**EXERCISE REQUIREMENTS**
Starting from the top of the material, restate each line exactly until the line that contains "rope('twisted cream rope tying back the right", which is also copied. Pictures are excluded.
##########
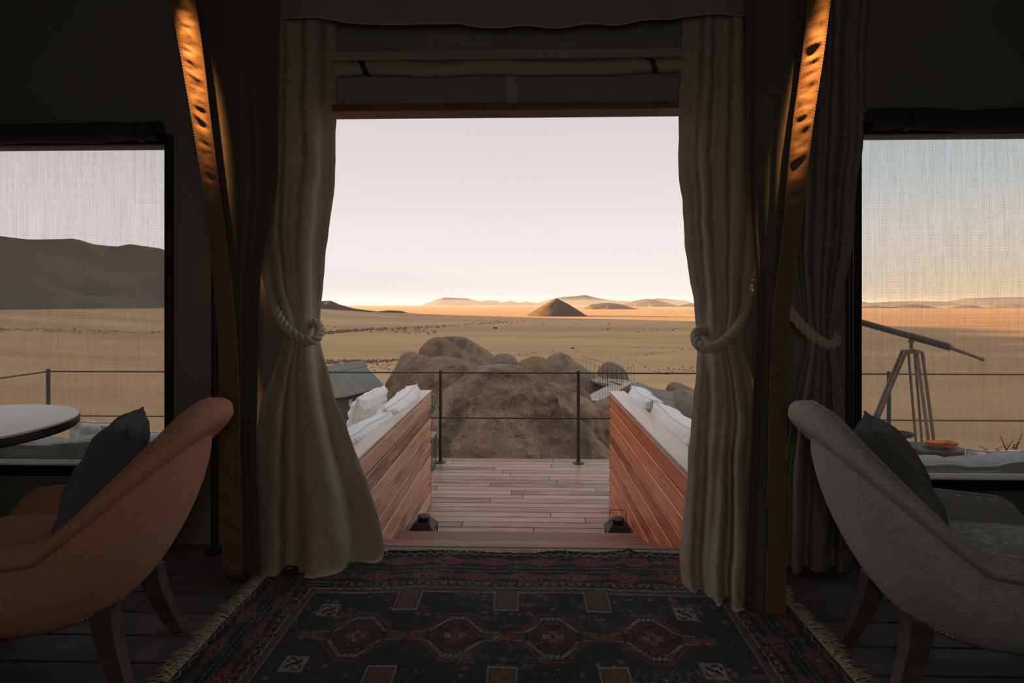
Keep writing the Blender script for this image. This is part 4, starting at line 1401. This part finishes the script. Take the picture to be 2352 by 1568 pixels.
cr_ = sheet([(-60, 1566, 1748, 2.27, .030), (35, 1566, 1748, 2.27, .032), (265, 1556, 1746, 2.275, .038), (420, 1560, 1744, 2.28, .040), (560, 1574, 1738, 2.28, .036),
             (680, 1590, 1724, 2.26, .026), (740, 1597, 1712, 2.24, .018), (775, 1602, 1704, 2.23, .014), (800, 1604, 1704, 2.23, .014), (850, 1602, 1724, 2.22, .022),
             (950, 1594, 1752, 2.2, .034), (1060, 1582, 1738, 2.17, .042), (1150, 1576, 1738, 2.14, .045), (1230, 1570, 1738, 2.1, .046),
             (1300, 1562, 1736, 2.06, .046), (1340, 1564, 1735, 2.03, .046), (1400, 1572, 1732, 1.985, .046), (1425, 1580, 1730, 1.975, .046)],
            [(2.7, .8, .4, -1.0), (4.9, .38, 2.2, 1.6), (1.2, .3, 0, .6)], 11, tie=(785, .05), crump=.012, sharp=1.3, rnd=(-1, .13, .22))
curtain('olive curtain drawn to the right of the doorway, pooling on the rug', cr_)
rope('twisted cream rope tying back the right doorway curtain', [(1722, 590, 2.42), (1720, 650, 2.36), (1714, 700, 2.26), (1697, 748, 2.205), (1666, 782, 2.175), (1634, 798, 2.165), (1608, 795, 2.19), (1598, 780, 2.23), (1600, 764, 2.28), (1620, 758, 2.33), (1650, 758, 2.35)])

c2 = sheet([(-60, 1840, 1992, 2.28, .026), (60, 1840, 1990, 2.28, .028), (320, 1832, 1981, 2.28, .032), (420, 1828, 1968, 2.28, .032), (540, 1826, 1962, 2.28, .028),
            (640, 1830, 1942, 2.27, .022), (720, 1842, 1926, 2.26, .016), (775, 1856, 1914, 2.25, .012), (800, 1856, 1914, 2.25, .012), (860, 1842, 1926, 2.25, .02),
            (950, 1820, 1938, 2.26, .028), (1100, 1800, 1955, 2.26, .032), (1300, 1790, 1965, 2.26, .034), (1372, 1786, 1968, 2.26, .034)],
           [(3.0, .75, 1.4, 1.0), (5.1, .35, .3, -1.6)], 17, tie=(785, .04), crump=.006, sharp=1.2)
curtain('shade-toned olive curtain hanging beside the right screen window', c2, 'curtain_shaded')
rope('twisted cream rope tying back the curtain beside the right screen', [(1770, 640, 2.30), (1800, 690, 2.24), (1826, 728, 2.205), (1856, 762, 2.195), (1888, 786, 2.195), (1909, 793, 2.21), (1920, 784, 2.24), (1914, 772, 2.28), (1890, 768, 2.31)])

# canvas door flaps with a wrinkled hem band on the outer edge
def flap(label, rows, hemrows, seed, sgn):
    arrs = sheet(rows, [(1.6, .8, 1.0, .8), (3.4, .3, 0, 1)], seed, 60, 150, crump=.003, smooth_k=9)
    c = (float(arrs[0].mean()), float(arrs[1].mean()), 0)
    o = thing('canvas_flap', label, 'canvas flap', c)
    cloth_obj('flap_cloth', arrs, M['flap'], o)
    R = np.array(hemrows, float)
    nv, nu = 420, 34
    py = np.linspace(R[0, 0], R[-1, 0], nv + 1)
    col = [smooth1(np.interp(py, R[:, 0], R[:, k]), 41) for k in (1, 2, 3)]
    u = np.linspace(0, 1, nu + 1)
    XX, YY, ZZ = (np.zeros((nv + 1, nu + 1)) for _ in range(3))
    for j in range(nv + 1):
        a, b = P(col[0][j], py[j], col[2][j]), P(col[1][j], py[j], col[2][j])
        XX[j] = a.x + (b.x - a.x) * u
        ZZ[j] = a.z
        YY[j] = col[2][j]
    mid = np.sin(PI * np.clip((u - .06) / .88, 0, 1))[None, :] ** .8
    wr = fbm((XX) * 5 + seed, ZZ * 19 + XX * 8 * sgn, seed, 3, seed, .5)
    wr2 = np.abs(fbm(XX * 5, ZZ * 13 + XX * 9 * sgn + 5, seed + 2, 2, seed + 6))
    YY = YY - .030 - mid * (.004 + .0062 * wr - .0055 * wr2)
    hb = cloth_obj('hem_band', (XX, YY, ZZ), M['hem'], o, .003)
    for e in (1, nu - 1):
        g = G()
        for j in range(2, nv - 4, 2):
            p_, q_ = Vector((XX[j, e], YY[j, e] - .0022, ZZ[j, e])), Vector((XX[j + 1, e], YY[j + 1, e] - .0022, ZZ[j + 1, e]))
            g.tube([p_, q_], .0012, 4)
        s_ = obj('stitching', g, M['canvas_warm'], hb)
        s_['kind'] = 'stuff'
    return o
flap('long canvas flap with wrinkled orange lit hem, left of the doorway curtain',
     [(-160, 372, 640, 2.08, .02), (0, 400, 640, 2.09, .02), (130, 425, 640, 2.10, .02), (420, 478, 640, 2.12, .02), (560, 494, 612, 2.14, .018), (620, 500, 598, 2.14, .016), (760, 508, 594, 2.16, .014), (1000, 508, 588, 2.17, .016), (1330, 520, 600, 2.14, .02)],
     [(-160, 368, 432, 2.07), (0, 400, 459, 2.08), (130, 425, 478, 2.09), (280, 451, 495, 2.10), (420, 474, 513, 2.11), (560, 492, 531, 2.12), (650, 501, 543, 2.125), (760, 510, 553, 2.14), (900, 514, 560, 2.15), (1100, 516, 562, 2.15), (1310, 522, 566, 2.13)], 7, 1)
flap('long canvas flap with wrinkled orange lit hem, right of the doorway curtain',
     [(-160, 1700, 1905, 2.02, .02), (0, 1715, 1896, 2.03, .02), (160, 1716, 1878, 2.04, .02), (340, 1716, 1850, 2.06, .02), (480, 1726, 1830, 2.07, .018), (640, 1738, 1812, 2.09, .016), (760, 1738, 1806, 2.09, .016), (1000, 1726, 1800, 2.10, .018), (1410, 1706, 1800, 1.96, .02)],
     [(-160, 1856, 1915, 2.01), (0, 1846, 1898, 2.02), (80, 1838, 1889, 2.025), (160, 1829, 1878, 2.03), (260, 1814, 1862, 2.04), (345, 1804, 1850, 2.045), (430, 1796, 1842, 2.05), (540, 1788, 1829, 2.06), (700, 1766, 1806, 2.08), (900, 1758, 1799, 2.09), (1200, 1752, 1796, 2.06), (1405, 1750, 1796, 1.95)], 13, -1)

# warm lamps of the tent: two ceiling spots raking down the flaps, two low lamps behind the curtains
def spot(name, loc, target, energy, size, color=(1.0, .43, .12)):
    o = add_light(name, 'SPOT', loc, energy, color, spot_size=math.radians(size), spot_blend=.8, shadow_soft_size=.03)
    o.rotation_euler = (Vector(target) - Vector(loc)).to_track_quat('-Z', 'Y').to_euler()
    return o
spot('ceiling_spot', (-1.44, 1.80, 3.05), P(458, 215, 2.08), 800, 7)
spot('ceiling_spot', (1.275, 1.72, 3.05), P(1856, 215, 2.02), 950, 6.6)
add_light('lamp_behind_curtain', 'POINT', P(560, 640, 2.40), .15, (1.0, .42, .14), shadow_soft_size=.03)
add_light('lamp_behind_curtain', 'POINT', P(1765, 560, 2.40), .22, (1.0, .42, .14), shadow_soft_size=.03)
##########
**OUTPUT OF THE EXERCISE**
Keep writing the Blender script for this image. This is part 4, starting at line 1401. This part finishes the script. Take the picture to be 2352 by 1568 pixels.
cr_ = sheet([(-60, 1566, 1748, 2.27, .030), (35, 1566, 1748, 2.27, .032), (265, 1556, 1746, 2.275, .038), (420, 1560, 1744, 2.28, .040), (560, 1574, 1738, 2.28, .036),
             (680, 1590, 1724, 2.26, .026), (740, 1597, 1712, 2.24, .018), (775, 1602, 1704, 2.23, .014), (800, 1604, 1704, 2.23, .014), (850, 1602, 1724, 2.22, .022),
             (950, 1594, 1752, 2.2, .034), (1060, 1582, 1738, 2.17, .042), (1150, 1576, 1738, 2.14, .045), (1230, 1570, 1738, 2.1, .046),
             (1300, 1562, 1736, 2.06, .046), (1340, 1564, 1735, 2.03, .046), (1400, 1572, 1732, 1.985, .046), (1425, 1580, 1730, 1.975, .046)],
            [(2.7, .8, .4, -1.0), (4.9, .38, 2.2, 1.6), (1.2, .3, 0, .6)], 11, tie=(785, .05), crump=.012, sharp=1.3, rnd=(-1, .13, .22))
curtain('olive curtain drawn to the right of the doorway, pooling on the rug', cr_)
rope('twisted cream rope tying back the right doorway curtain', [(1722, 590, 2.42), (1720, 650, 2.36), (1714, 700, 2.26), (1697, 748, 2.205), (1666, 782, 2.175), (1634, 798, 2.165), (1608, 795, 2.19), (1598, 780, 2.23), (1600, 764, 2.28), (1620, 758, 2.33), (1650, 758, 2.35)])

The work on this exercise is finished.